Source de données et traitements statistiques

Les données utilisées dans cet article proviennent du fichier de microdonnées à grande diffusion de l’Enquête sur la population active, de Statistique Canada. Tous les calculs ainsi que l’utilisation et l’interprétation de ces données relèvent entièrement de l’auteur. La série statistique comportant les indicateurs sur la qualité de l’emploi commence en 1997. Les données les plus à jour au moment de la rédaction de ce document sont celles de 2010. La population visée est celle des travailleurs salariés âgés de 15 ans et plus résidant au Québec et n’étant pas aux études à temps plein. On exclut les étudiants à temps plein, puisque leur principale activité est justement de poursuivre leurs études.
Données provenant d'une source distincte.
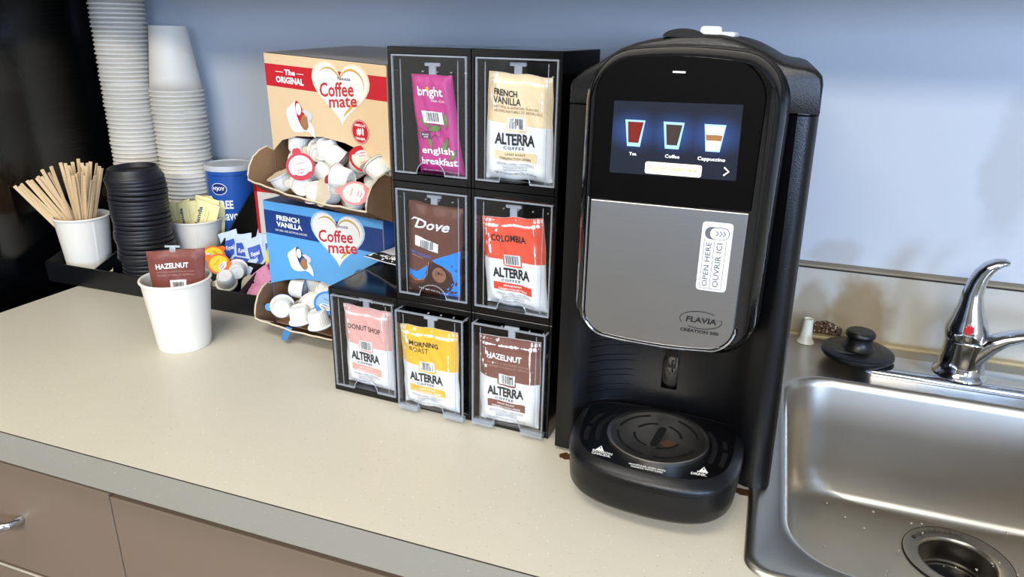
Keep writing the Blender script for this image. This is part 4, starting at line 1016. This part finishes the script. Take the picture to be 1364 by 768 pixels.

Les travailleurs autonomes sont exclus des résultats. Les données sur la rémunération ne sont pas collectées pour ce groupe, car la notion de stabilité d’emploi n’est pas appropriée dans leur cas. Les données sur la rémunération sont exprimées en dollars de 2002; elles tiennent donc compte de l’effet de l’inflation. À l’exception de l’analyse de l’ensemble de l’emploi salarié, les données présentées portent uniquement sur la qualité faible et élevée de l’emploi salarié afin d’alléger la présentation des résultats.